# Data records start
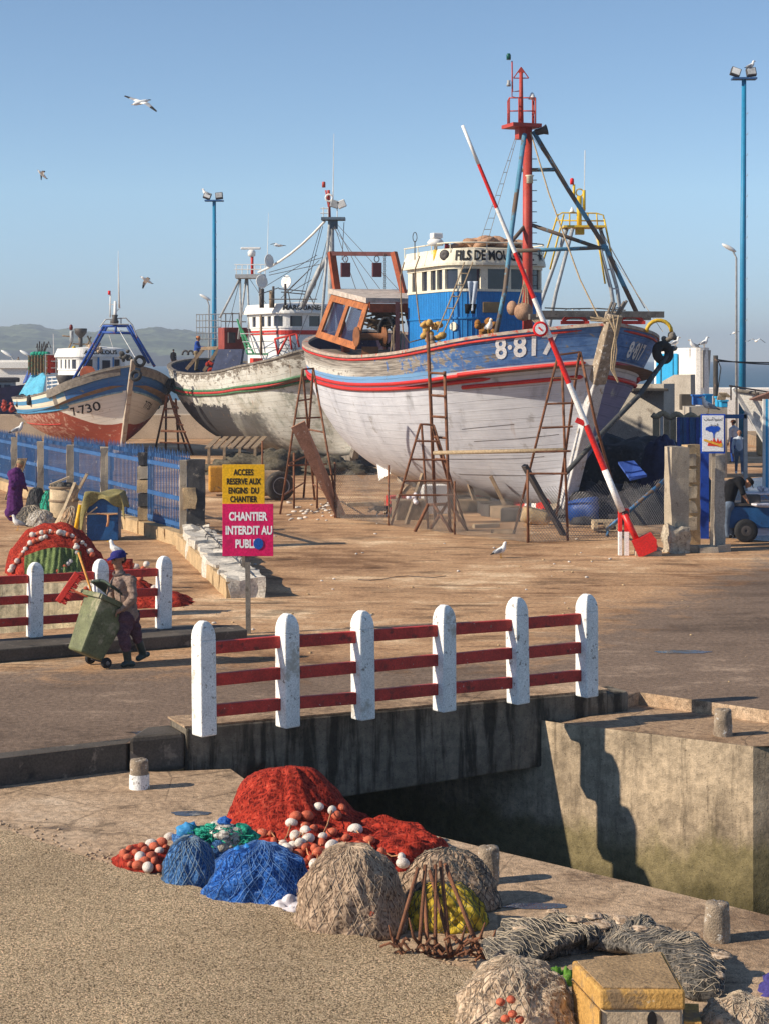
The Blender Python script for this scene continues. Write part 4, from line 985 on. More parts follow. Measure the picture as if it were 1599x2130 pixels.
# ------------------------------------------------------------------ the white boat behind
boat2 = thing('fishing_boat', 'peeling white fishing boat with green and red stripes, ashore between the two other boats', 'boat', H2.w(8, 0, 0), 0)
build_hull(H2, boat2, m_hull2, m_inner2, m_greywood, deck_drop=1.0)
m_strakeg = mat('worn_green_strake', (.07, .17, .085), .6, .3, 5, [((.35,.32,.26), 8, .60, .06)], .3, 50)
m_straker = mat('worn_red_strake', (.48, .05, .045), .6, .2, 5, [((.3,.2,.16), 9, .64, .06)], .3, 50)
rub(H2, boat2, 'rubbing_strake', m_strakeg, .852, .01, .985, .06)
rub(H2, boat2, 'rubbing_strake', m_straker, .835, .01, .985, .065)
rub(H2, boat2, 'rubbing_strake', m_strakeg, .817, .01, .985, .06)
o2, T2, ov2, oc2 = wheelhouse(H2, boat2, 6.3, 9.6, 1.35, .7, 3.0, 5.55, 6.15, 6.55, mat('white_house_paint', (.74,.73,.72), .6, .1, 2, [((.5,.42,.34), 8, .66, .05)]), m_white, m_white,
    [(.35, .5), (.4, .5), (.35, .3), (.5, .25), (.55, .3), (.5, .3)], .18, .02)
mb = MB(H2.M); ob2 = house_outline(6.3, 9.6, 1.35, .7, .02); ribbon(mb, ob2, ob2, 5.28, 5.46); cap_poly(mb, ob2, 5.46); cap_poly(mb, ob2, 5.28, False); mb.build('red_house_band', m_redwood, boat2)
H_cur = H2
fz2 = fascia(ov2, oc2, 6.22, 6.55, plen(ov2)/2)
lettering('name_lettering', 'MAROUANE=', lambda x, y: fz2(x-.35, .5+y*2.3), m_txtk, boat2, .36, .012, .85)
lettering('name_lettering', '\ufee5\ufe8d\ufeed\ufeae\ufee3', lambda x, y: fz2(x+.85, .45+y*2.0), m_txtk, boat2, .36, .0, 1.1)
D2 = 73.5
mb = MB(); a = Q(690, 720, D2-1); mb.tube([a, Q(689, 455, D2-1)], [.16, .12], 12); mb.build('mast', m_steel, boat2)
mb = MB(); mb.tube([Q(668, 690, D2-2), Q(686, 462, D2-1.1)], .06, 7); mb.build('mast_leg', m_steel, boat2)
mb = MB(); c = Q(694, 455, D2-1); mb.box(c, (.95, .8, .1)); mb.box(c-Vector((0,0,.22)), (.35,.3,.34)); mb.build('mast_platform', mat('blue_grey_steel', (.10,.14,.19), .6), boat2)
mb = MB(); mb.tube([Q(686, 452, D2-1), Q(684, 395, D2-1)], .06, 7); mb.tube([Q(684, 430, D2-1), Q(678, 395, D2-1)], .035, 6); mb.build('topmast', m_mast, boat2)
lathe_at([(.07,-.1),(.07,.1),(.04,.13)], Q(674, 384, D2-1), m_mast, 'mast_light', boat2)
mb = MB(); k = Q(685, 411, D2-1.1); mb.tube([k+Vector((.14*math.cos(t*.6), 0, .14*math.sin(t*.6))) for t in range(10)], .04, 6, True); mb.build('radar_ring', m_white, boat2)
mb = MB(); mb.tube([Q(693, 430, D2-1), Q(695, 277, D2-1)], [.03, .008], 5); mb.build('whip_aerial', m_white, boat2)
for px, rz in ((697, .3), (711, -.4)):
    mb = MB(); k = Q(px, 424, D2-1.2); mb.box(k, (.34,.25,.30), rot=Matrix.Rotation(rz, 4, 'Y')); mb.build('flood_lamp', m_white if px > 700 else m_steel, boat2, bevel=.03)
mb = MB()
for x in (673, 683, 702): mb.tube([Q(x, 452, D2-1.2), Q(x, 430, D2-1.2)], .022, 5)
for y in (433, 443): mb.tube([Q(667, y, D2-1.2), Q(684, y, D2-1.2)], .022, 5)
mb.build('mast_rail', m_white, boat2)
def lines(name, segs, r, m, root, n=4):
    mb = MB()
    for a, b, *sag in segs:
        k = sag[0] if sag else 0; mb.tube([a.lerp(b, t/6)-Vector((0,0,k*4*(t/6)*(1-t/6))) for t in range(7)], r, n)
    return mb.build(name, m, root)
lines('mooring_cable', [(Q(676, 460, D2-1), Q(538, 566, D2+4), .25)], .05, m_white, boat2, 6)
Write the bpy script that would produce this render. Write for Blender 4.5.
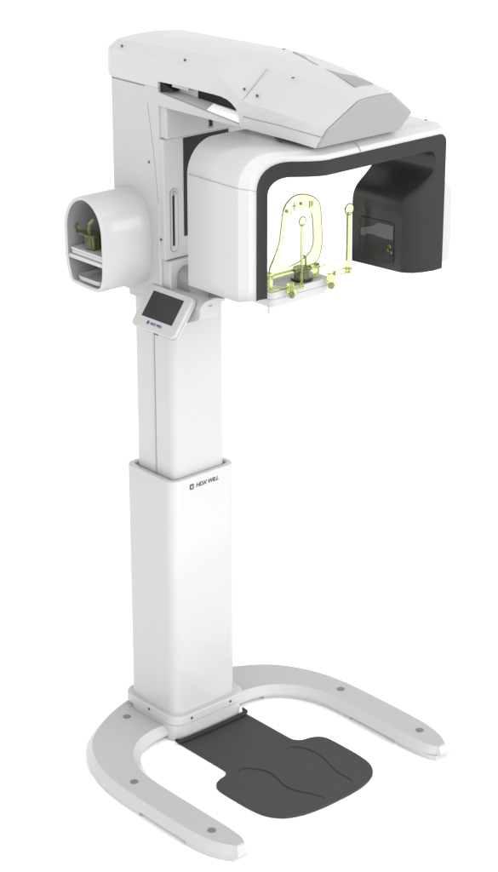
# Data records end
_Aim of the exercise_. Up to and including the line containing "boat2 = thing('fishing_boat', 'peeling", repeat every line from the start of the data, but none of the pictures.

_Complete response_.
The Blender Python script for this scene continues. Write part 4, from line 985 on. More parts follow. Measure the picture as if it were 1599x2130 pixels.
# ------------------------------------------------------------------ the white boat behind
boat2 = thing('fishing_boat', 'peeling white fishing boat with green and red stripes, ashore between the two other boats', 'boat', H2.w(8, 0, 0), 0)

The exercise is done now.